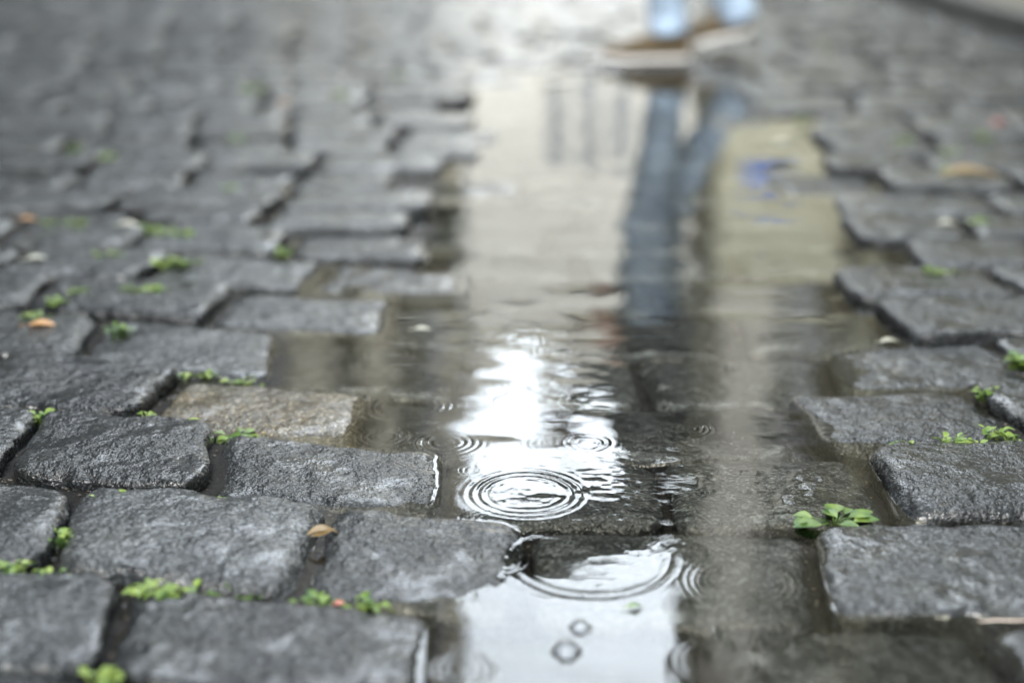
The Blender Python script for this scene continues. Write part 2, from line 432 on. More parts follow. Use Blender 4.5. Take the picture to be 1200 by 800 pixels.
for (cx, cy, rad, nr, amp, lam) in DR:
    X0, Y0 = G(cx, cy); t0 = CAM_H/(sT+(cy-400)/FPX*cT); sc_ = t0/FPX
    Rw, lw = rad*sc_, lam*sc_
    r = np.hypot(wx-X0, wy-Y0); sel = r < Rw*1.5
    rr_ = r[sel]; mid = Rw-nr*lw/2; sg = nr*lw/2.2
    ang = np.arctan2(wy[sel]-Y0, wx[sel]-X0)
    env = np.exp(-((rr_-mid)/sg)**2)*(.8+.35*np.sin(ang*1.0+cx))
    if rad > 100: env = env*np.clip(.25-1.0*np.sin(ang), 0, 1)
    wz[sel] += amp*.00016*(lw/.008)*np.cos(2*math.pi*(rr_-Rw)/lw + .35*np.sin(3*ang+cy))*env
# faint crossing wavelets
wz += .000035*vnoise(wx*70, wy*70, 61)+.00016*vnoise(wx*22+wy*6, wy*34, 62)+.00050*vnoise(wx*9, wy*14, 63)
for cx, cy, q in ((650, 460, .9), (600, 395, .9), (720, 560, 1.2), (690, 440, .6), (625, 580, .7), (790, 540, 1.0)):
    X0, Y0 = G(cx, cy); env = np.exp(-(((wx-X0)/.055)**2+((wy-Y0)/.09)**2))
    wz += q*.00008*env*vnoise(wx*90+wy*25, wy*190, 64+cx)
# capillary rise where the water meets stone
depth = np.maximum(-top, 0)
wz = np.where(top > -.0008, wz*.35, wz*np.clip(depth/.004, .35, 1))
wz += .0003*np.exp(-depth/.0010)
wz[top > .012] = -.004
keep = (top < .006).reshape(sh_)
nyy, nxx = sh_
idx = np.arange(nyy*nxx).reshape(sh_)
kf = keep[:-1, :-1] | keep[1:, :-1] | keep[:-1, 1:] | keep[1:, 1:]
q = np.stack([idx[:-1, :-1], idx[:-1, 1:], idx[1:, 1:], idx[1:, :-1]], -1)[kf]
used, inv = np.unique(q, return_inverse=True); q = inv.reshape(q.shape)
me = bpy.data.meshes.new('puddle'); me.vertices.add(len(used)); me.vertices.foreach_set('co', np.stack([wx, wy, wz], 1)[used].ravel())
me.loops.add(q.size); me.loops.foreach_set('vertex_index', q.ravel().astype(np.int32))
me.polygons.add(len(q)); me.polygons.foreach_set('loop_start', np.arange(0, q.size, 4, dtype=np.int32))
me.polygons.foreach_set('loop_total', np.full(len(q), 4, dtype=np.int32)); me.update(); me.validate()
me.polygons.foreach_set('use_smooth', [True]*len(me.polygons))
tag(link('puddle', me, M['water']), 'shallow rain puddle with drop rings mirroring houses and a walker', kind='structure')
print('WATER', len(used))

# ------------------------------------------------------------------ ground, kerb, pavement
def bedz(x, y):
    d = pud_sd(x, y); k = np.clip((d-.02)/.16, 0, 1); k = k*k*(3-2*k)
    return -.028*(1-k)+.0005*k+.0045*vnoise(x*12, y*12, 71)+.0025*vnoise(x*40, y*40, 72)+.0010*vnoise(x*120, y*120, 73)
xs = np.concatenate([np.arange(-4, -1.1, .06), np.arange(-1.1, 1.1, .009), np.arange(1.1, KERB_X, .04), [KERB_X]])
ys = np.concatenate([np.arange(.2, .8, .05), np.arange(.8, 2.4, .009), np.arange(2.4, 9.2, .05)])
XX, YY = np.meshgrid(xs, ys); n = len(xs); ZZ = bedz(XX.ravel(), YY.ravel())
V = np.stack([XX.ravel(), YY.ravel(), ZZ], 1).tolist(); F = []
for j in range(len(ys)-1):
    for i in range(n-1): F.append((j*n+i, j*n+i+1, (j+1)*n+i+1, (j+1)*n+i))
tag(mesh('roadbed', V, F, M['soil']), 'dark wet soil in the joints between the setts', kind='structure')
# sand grains and crumbs lying in the joints
gxx = rng.uniform(-1.0, 1.0, 60000); gyy = rng.uniform(.85, 2.5, 60000); free = np.ones(len(gxx), bool)
for s_ in stones:
    cen, ux, uy, a, b = stone_frame(s_)
    sel = np.where((np.abs(gxx-cen[0]) < a+.02) & (np.abs(gyy-cen[1]) < b+.03))[0]
    if not len(sel): continue
    A_ = np.linalg.norm(ux); B_ = np.linalg.norm(uy); Mi = np.linalg.inv(np.stack([ux/A_, uy/B_], 1))
    l = np.stack([gxx[sel]-cen[0], gyy[sel]-cen[1]], 1) @ Mi.T
    free[sel[s_['d_in'](l[:, 0], l[:, 1]) > -.0015]] = False
gxx, gyy = gxx[free][:3200], gyy[free][:3200]; gz = bedz(gxx, gyy); gb = MB()
oc = [(1,0,0),(-1,0,0),(0,1,0),(0,-1,0),(0,0,1),(0,0,-1)]; of = [(0,2,4),(2,1,4),(1,3,4),(3,0,4),(2,0,5),(1,2,5),(3,1,5),(0,3,5)]
for x, y, z in zip(gxx, gyy, gz):
    r = random.uniform(.0007, .0024); e = [random.uniform(.6, 1.3) for _ in oc]
    gb.add([(x+p[0]*r*q, y+p[1]*r*q, z+r*.5+p[2]*r*q*.7) for p, q in zip(oc, e)], of)
tag(gb.build('gravel', plain('joint_grit', (.045, .038, .028), .6, .8, 300), smooth=False), 'dark sand grains and crumbs in the joints', kind='stuff')
b = MB(); b.box(-300, 300, -300, 600, -.5, -.05); tag(b.build('ground', M['asphalt']), 'wet ground beyond the paving', kind='structure')
b = MB(); b.box(-60, KERB_X, 8.2, 59, -.045, -.004); tag(b.build('street', M['asphalt']), 'wet street running on towards the houses', kind='structure')
y = .0; k = MB()
while y < 30:
    l = random.uniform(.9, 1.1); k.box(KERB_X+.002, KERB_X+.14, y, y+l-.008, -.06, .105+random.uniform(-.002, .002)); y += l
tag(k.build('kerb', M['kerb'], bevel=.008), 'grey stone kerb along the right of the street', kind='structure')
b = MB(); b.box(KERB_X+.150, 12, -2, 30, -.045, .098); tag(b.build('sidewalk', M['slab']), 'pale pavement behind the kerb', kind='structure')

# ------------------------------------------------------------------ weeds and leaves
def leaf_geo(mb, base, az, ln, wd, tilt, curl, roll=0):
    nseg = 6; ca, sa = math.cos(az), math.sin(az); vs = []
    z = 0; x = 0; a = tilt
    prof = [.06, .55, .95, 1, .8, .45, .04]
    for i in range(nseg+1):
        w = wd/2*prof[i]
        for sgn in (-1, 0, 1):
            lx, ly, lz = x, sgn*w, z + (abs(sgn)*w*.35)
            vs.append((base[0]+lx*ca-ly*sa, base[1]+lx*sa+ly*ca, base[2]+lz+ly*roll))
        x += ln/nseg*math.cos(a); z += ln/nseg*math.sin(a); a -= curl/nseg
    fs = []
    for i in range(nseg):
        for j in (0, 1): q = i*3+j; fs.append((q, q+1, q+4, q+3))
    mb.add(vs, fs)
def weed(px, py, wpx, n, label, z=.010, matn='weed', flat=.4, seed=0):
    X, Y = G(px, py, z); t = (CAM_H-z)/(sT+(py-400)/FPX*cT); w = wpx/FPX*t
    rnd = random.Random(seed or int(px*7+py)); mb = MB()
    for k in range(n):
        u = rnd.uniform(-.5, .5); bx = u*w*.72; by = rnd.uniform(-.004, .004); lift = rnd.uniform(-.006, .001)
        ln = rnd.uniform(.006, .017)*min(1.7, max(.8, w/.05))
        # thin stem then a leaf
        az = rnd.uniform(0, 6.28); hx, hy = math.cos(az)*.006, math.sin(az)*.004
        mb.tube([(bx, by, -.016), (bx+hx*.4, by+hy*.4, lift-.004), (bx+hx, by+hy, lift)], [.0007, .0006, .0005], 5)
        leaf_geo(mb, (bx+hx, by+hy, lift), az, ln, ln*rnd.uniform(.5, .75), rnd.uniform(-.15, flat), rnd.uniform(-.3, .9), rnd.uniform(-.4, .4))
    o = mb.build('weed', M[matn], smooth=True); o.location = (X, Y, z)
    tag(o, label, 'weed', 'weeds growing in the joints')
W = [
 (22, 662, 44, 9, 'small green weed at left frame edge in the joint beside a grey sett'),
 (75, 623, 40, 9, 'green weed leaning over the dark joint near the left edge'),
 (140, 583, 54, 9, 'three-leaved weed cluster where two joints meet in the left middle'),
 (258, 590, 72, 11, 'broad green weed under the corner of a clear sett left of centre'),
 (190, 688, 62, 14, 'dense bright weed tuft in the second joint from the bottom'),
 (238, 694, 44, 6, 'pale flat weed leaves just right of the dense bright tuft'),
 (285, 566+128, 26, 6, 'small dark weed at right end of the dense tuft joint'),
 (60, 672, 36, 6, 'thin green weed strip between two lower left setts'),
 (115, 790, 34, 9, 'upright green sprig in the joint at the bottom left edge'),
 (368, 703, 40, 6, 'low olive weed by the water left of the bottom middle'),
 (425, 706, 44, 8, 'pale green weed with a pinkish bit at the puddle rim'),
 (206, 499, 52, 10, 'bright weed cluster at the near side of the brownish sett'),
 (290, 508, 62, 14, 'dark green sprawling weed at the corner of the brownish sett'),
 (237, 437, 48, 9, 'green weed above the brownish sett on its left'),
 (286, 444, 38, 7, 'flat green weed above the brownish sett on its right'),
 (124, 427, 26, 5, 'tiny yellow-green weed in the joint far left of the brownish sett'),
 (40, 485, 36, 8, 'bright little weed in the joint near the left frame edge'),
 (112, 494, 18, 5, 'tiny star-shaped weed in the joint below the long left sett'),
 (168, 487, 20, 4, 'thin sprout beside the steep dark joint of the long left sett'),
 (140, 384, 34, 10, 'dark tuft of weed under the rough sett edge at left'),
 (40, 368, 30, 8, 'blurred green weed just above an orange leaf'),
 (62, 352, 22, 6, 'small blurred weed up the slanting joint from the orange leaf'),
 (85, 340, 26, 6, 'blurred yellow-green weed at top of the slanting joint'),
 (180, 337, 50, 8, 'long low strip of yellow-green weed in the joint'),
 (145, 337, 20, 4, 'small low weed left of the long yellow-green strip'),
 (125, 297, 34, 7, 'blurred yellow-green weed in a flat joint at left'),
 (205, 306, 46, 12, 'large blurred weed clump at a joint crossing, left of centre'),
 (208, 272, 42, 10, 'blurred bright weed above the large clump'),
 (175, 266, 18, 5, 'small blurred weed right of a white scrap'),
 (331, 293, 20, 6, 'lone blurred weed in the joint near the puddle left side'),
 (268, 219, 20, 7, 'blurred bright weed at the top of a dark slanting gap'),
 (57, 257, 16, 4, 'faint green weed beside a small orange leaf'),
 (88, 258, 24, 5, 'faint green weed in the joint right of the small orange leaf'),
 (128, 182, 22, 6, 'far blurred yellow-green weed at upper left'),
 (85, 172, 20, 6, 'far blurred weed at upper left near a dark gap'),
 (295, 103, 34, 9, 'far blurred green weed high in the picture left of centre'),
 (280, 160, 22, 6, 'far blurred green weed below the high one left of centre'),
 (402, 110, 22, 6, 'far blurred weed nearest the bright wet patch'),
 (465, 86, 16, 5, 'far tiny weed at the edge of the bright wet patch'),
 (1061, 515, 20, 3, 'single upright green leaf sprout at the right sett edge'),
 (1113, 512, 32, 7, 'pale green weed in the joint right of the single sprout'),
 (1140, 518, 34, 6, 'low green weed strip along the right joint'),
 (1168, 502, 30, 8, 'bright weed by the dark gap near the right frame edge'),
 (1188, 510, 26, 6, 'bright weed touching the right frame edge below the gap'),
 (1192, 418, 26, 11, 'tall bright weed at the right frame edge'),
 (1154, 457, 30, 8, 'bright weed at the top of the dark gap on the right'),
 (1102, 315, 34, 6, 'blurred low weed on the right beyond the clear setts'),
 (1150, 257, 24, 8, 'blurred bright weed at right above the dark gap'),
 (1108, 198, 28, 9, 'blurred bright weed left of the big brown leaf'),
 (1112, 176, 18, 5, 'small blurred weed above the one by the brown leaf'),
 (1060, 163, 20, 7, 'far blurred bright weed among the right setts'),
 (940, 138, 18, 5, 'far blurred weed by dark gaps right of the shoes'),
 (1152, 158, 18, 5, 'far blurred weed near the small red leaf'),
]
for k, (px, py, w, n, lab) in enumerate(W):
    zz = .004 if 230 < px < 470 and py > 420 else (.016 if py > 420 else .022); n = n if py > 420 else int(n*1.6)
    weed(px, py, w, int(n*2.3), lab, z=zz, matn='weed_deep' if k in (6, 9, 12, 19) else 'weed')
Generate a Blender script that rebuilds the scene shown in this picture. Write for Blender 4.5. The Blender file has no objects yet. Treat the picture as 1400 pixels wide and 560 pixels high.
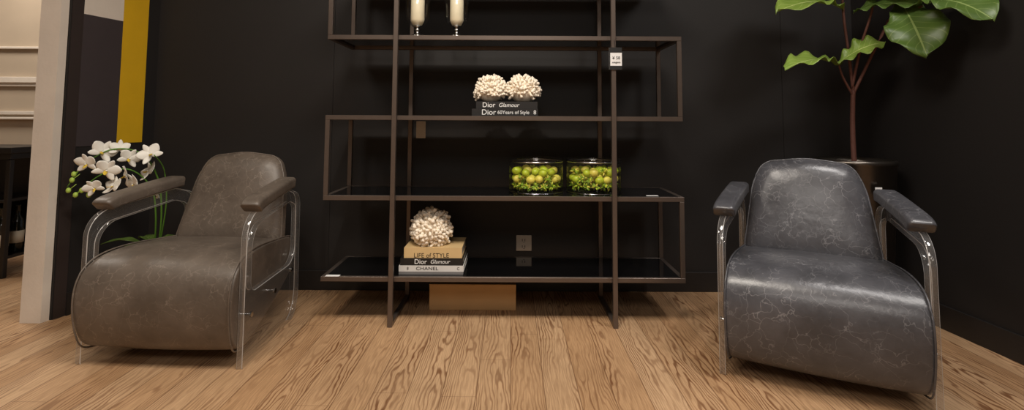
import bpy, bmesh, math, random
from mathutils import Vector, Matrix, noise
random.seed(7)
sc=bpy.context.scene
try:
    sc.view_settings.view_transform='Standard'
    sc.view_settings.look='None'
except Exception: pass
R=math.radians
# ---------------------------------------------------------------- helpers
def link(o,parent=None):
    sc.collection.objects.link(o)
    if parent: o.parent=parent
    return o
def empty(name,loc=(0,0,0),rz=0):
    e=bpy.data.objects.new(name,None); e.empty_display_size=.1
    e.location=loc; e.rotation_euler=(0,0,rz); return link(e)
def mobj(name,me,mat=None,parent=None,smooth=False,loc=None):
    o=bpy.data.objects.new(name,me)
    if mat is not None:
        for m in (mat if isinstance(mat,list) else [mat]): me.materials.append(m)
    if smooth:
        for p in me.polygons: p.use_smooth=True
    if loc: o.location=loc
    return link(o,parent)
def from_bm(name,bm,mat=None,parent=None,smooth=False,loc=None):
    bmesh.ops.recalc_face_normals(bm,faces=bm.faces)
    me=bpy.data.meshes.new(name); bm.to_mesh(me); bm.free()
    return mobj(name,me,mat,parent,smooth,loc)
def abox(bm,a,b,mi=0):
    vs=[bm.verts.new((x,y,z)) for x in (a[0],b[0]) for y in (a[1],b[1]) for z in (a[2],b[2])]
    for f in ((0,1,3,2),(4,6,7,5),(0,4,5,1),(2,3,7,6),(0,2,6,4),(1,5,7,3)):
        bm.faces.new([vs[i] for i in f]).material_index=mi
def box(name,a,b,mat,parent=None,bev=0):
    bm=bmesh.new(); abox(bm,a,b); o=from_bm(name,bm,mat,parent)
    if bev:
        m=o.modifiers.new('bev','BEVEL'); m.width=bev; m.segments=2
    return o
def prism(name,pts,z0,z1,mat,parent=None):
    bm=bmesh.new()
    lo=[bm.verts.new((x,y,z0)) for x,y in pts]; hi=[bm.verts.new((x,y,z1)) for x,y in pts]
    n=len(pts); bm.faces.new(lo); bm.faces.new(hi)
    for i in range(n): bm.faces.new((lo[i],lo[(i+1)%n],hi[(i+1)%n],hi[i]))
    return from_bm(name,bm,mat,parent)
def lathe(name,prof,mat,parent=None,seg=48,loc=None,rib=0,nrib=40,smooth=True):
    bm=bmesh.new(); rings=[]
    for r,z in prof:
        if r<1e-5: rings.append([bm.verts.new((0,0,z))])
        else:
            rg=[]
            for i in range(seg):
                a=2*math.pi*i/seg; rr=r+(rib*math.cos(a*nrib) if rib else 0)
                rg.append(bm.verts.new((rr*math.cos(a),rr*math.sin(a),z)))
            rings.append(rg)
    for A,B in zip(rings,rings[1:]):
        for i in range(seg):
            j=(i+1)%seg
            if len(A)==1 and len(B)==1: continue
            if len(A)==1: bm.faces.new((A[0],B[i],B[j]))
            elif len(B)==1: bm.faces.new((A[i],A[j],B[0]))
            else: bm.faces.new((A[i],A[j],B[j],B[i]))
    return from_bm(name,bm,mat,parent,smooth,loc)
def tube(bm,pts,rads,seg=8,cap=True,mi=0):
    pts=[Vector(p) for p in pts]; rings=[]
    for i,p in enumerate(pts):
        d=(pts[min(i+1,len(pts)-1)]-pts[max(i-1,0)]).normalized()
        up=Vector((0,0,1)) if abs(d.z)<.9 else Vector((1,0,0))
        s=d.cross(up).normalized(); t=s.cross(d)
        r=rads[i] if isinstance(rads,(list,tuple)) else rads
        rings.append([bm.verts.new(p+s*r*math.cos(2*math.pi*k/seg)+t*r*math.sin(2*math.pi*k/seg)) for k in range(seg)])
    for A,B in zip(rings,rings[1:]):
        for k in range(seg):
            f=bm.faces.new((A[k],A[(k+1)%seg],B[(k+1)%seg],B[k])); f.material_index=mi
    if cap:
        bm.faces.new(rings[0]).material_index=mi; bm.faces.new(rings[-1]).material_index=mi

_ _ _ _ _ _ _

## Stated task:
Work out how many lines in the entries hold the string "Blender". Your answer should consist solely of that number.

## Solution to the exercise:
2